Now these poverty-driven MPs on Cosase have apparently never seen a pen that costs Sh10,000 ($100). So they are now insisting that the bank officials go and bring the pens for them to confirm. That is the problem with these poor people.

If you invite guests and give them presents in August 2016, how can you call them back, exactly one year later, and demand that they bring the gift you gave them so that you show it to MPs?

Is that how cultured and well-behaved people behave? After you give somebody a gift and they have said thank you, the matter should end there. You cannot tell them to produce the gift 12 months later so that you show other people that this is what I gave so and so.

These Cosase MPs are even demanding the documents of purchase for the pens.

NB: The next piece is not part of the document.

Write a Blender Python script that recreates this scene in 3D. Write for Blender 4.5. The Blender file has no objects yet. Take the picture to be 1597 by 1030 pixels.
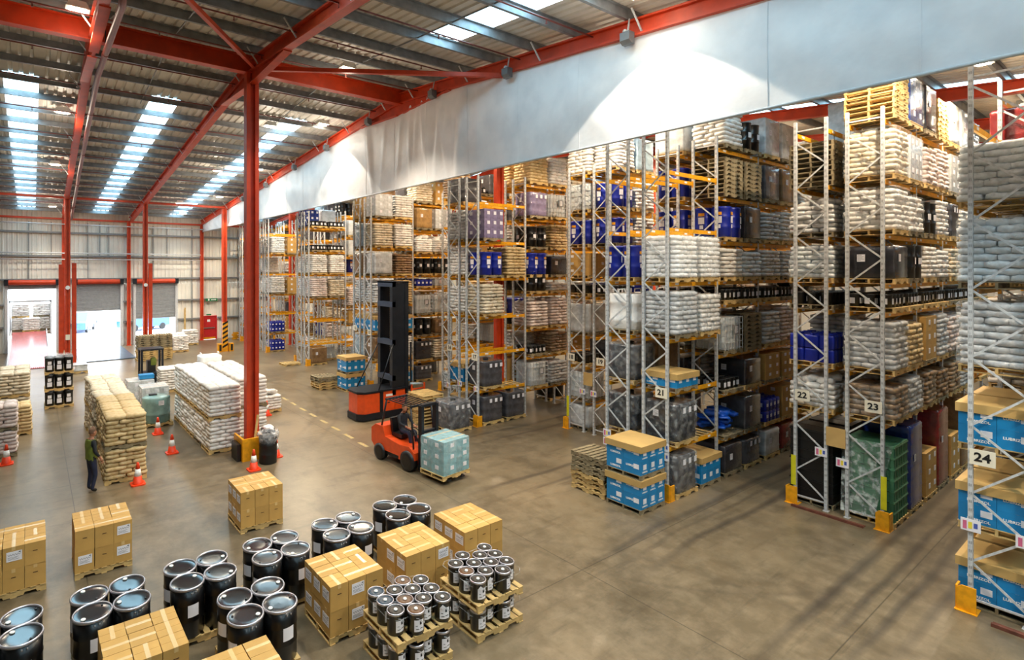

Surely, is that how we do things? When is the last time these MPs bought a gift for someone in a supermarket with the price tags on? Have they forgotten that the first thing you do in such a situation is to scrap off the price tag so that the recipient of the gift does not know how cheap or expensive the gift was?

Well-mannered people do not go around giving you a gift and then attaching the receipt of purchase. But the MPs want the bank officials to produce all the documents calling for supply of pens, invoices, orders, delivery notes and receipts. After the whole world has seen these, do they think the recipients of the gifts will feel happy about their ballpoint pens?

However, whatever the motive of these MPs, the bank officials who bought the pens will not go to prison. Guess what the good news is? The commissioner of Uganda Prisons thinks the pens are rather cheap.

Some other chap who was as angry as the MPs about the Sh10,000 pens furiously asked on social media if there is a place anywhere in Uganda’s prisons for people who buy pens at such a price and tagged the commissioner of prisons.

The good prisons chief answered back promptly, saying his own pen cost him some $150 three years back.

He even named the specific bookshop in Kampala where he bought it, just in case the doubting Thomases thought he had bought it in Switzerland or some expensive place abroad.

Thing is, we are rich but we still have a problem of a few poverty minded people.